Despite polls showing that a majority of Americans are not yet supporting impeachment, presidential primary candidates must be forced to take a stand on this. Some, Warren and Buttegieg, already have called for impeachment. That may be going farther than necessary. I believe that all must call for aggressive investigations that could produce and corroborate clear evidence of impeachable offenses.
Critics will argue that there's nothing to the Russian collusion accusations. The best way to handle that is to start off by making it clear that that is not what is being investigated.
It would probably be best to create a bullet list of short items that Trump is being investigate for. These might include (I'm cherry-picking and summarizing Swanson's list):
- Violation of the constitution's emoluments clause, Domestic and Foreign
- Obstruction of justice
- Politicizing prosecutions
- Refusing, for political reasons, to respond to a disaster in Puerto Rico, contributing to the deaths of thousands
- Illegally Attempting to Influence an Election
- Tax Fraud and Public Misrepresentation
- Repeated inducements for government officials to violate the law, with promises of presidential pardons
- Acting with the interests of an often-hostile foreign power influencing him
There is no reason that a strong, courageous, effective Democratic majority leader of the House cannot pursue the course I am proposing and also get other necessary, important progressive legislation done, dealing with jobs, climate change, voting machines (a crisis we've been documenting for sixteen years here at OpEdNews) and much more. Considering that a complicit Republican leadership in the Senate will block most legislation coming out of the House, and since Trump will veto most legislation the House produces that the Senate supports, the investigation of Trump is probably the most effective, historically significant and morally effective thing that the House can do.

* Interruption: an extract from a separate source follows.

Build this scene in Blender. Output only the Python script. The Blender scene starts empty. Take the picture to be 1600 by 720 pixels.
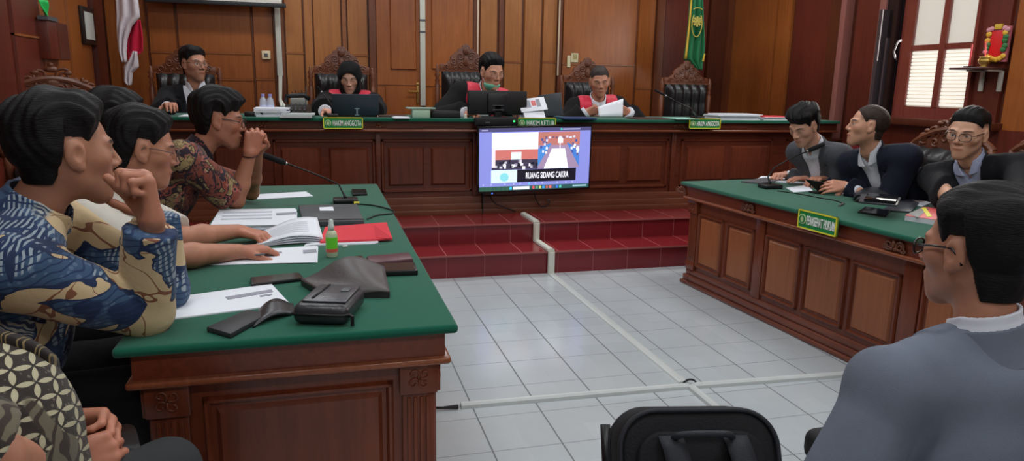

I believe that taking this action will likely lead to Trump being forced to resign from office, which probably means Mike Pence will become president and that Pence will pardon Trump-- the only way Trump will be persuaded to resign. But the process of investigating Trump will lead to a rising support for impeachment and a disgust with the Republican enablers of Trump, which will lead to a sweeping out of those enablers in the Senate, House and White House. It will take strong can-do, on-the-table leadership to make this happen. Even if Mitch McConnell is forced to go along with the impeachment, the level of enabling by the Republicans will have been so malodorously evident, they will be damaged so severely, it will be very likely the Democrats will take the House and Senate. That's why it's essential to extract promises from the Democratic primary candidates that the investigations and prosecutions will not stop, that they will not pull an Obama "look forward, not backwards." Every candidate should be willing to support legislation that mandates investigations of presidents while they are in office and after they leave.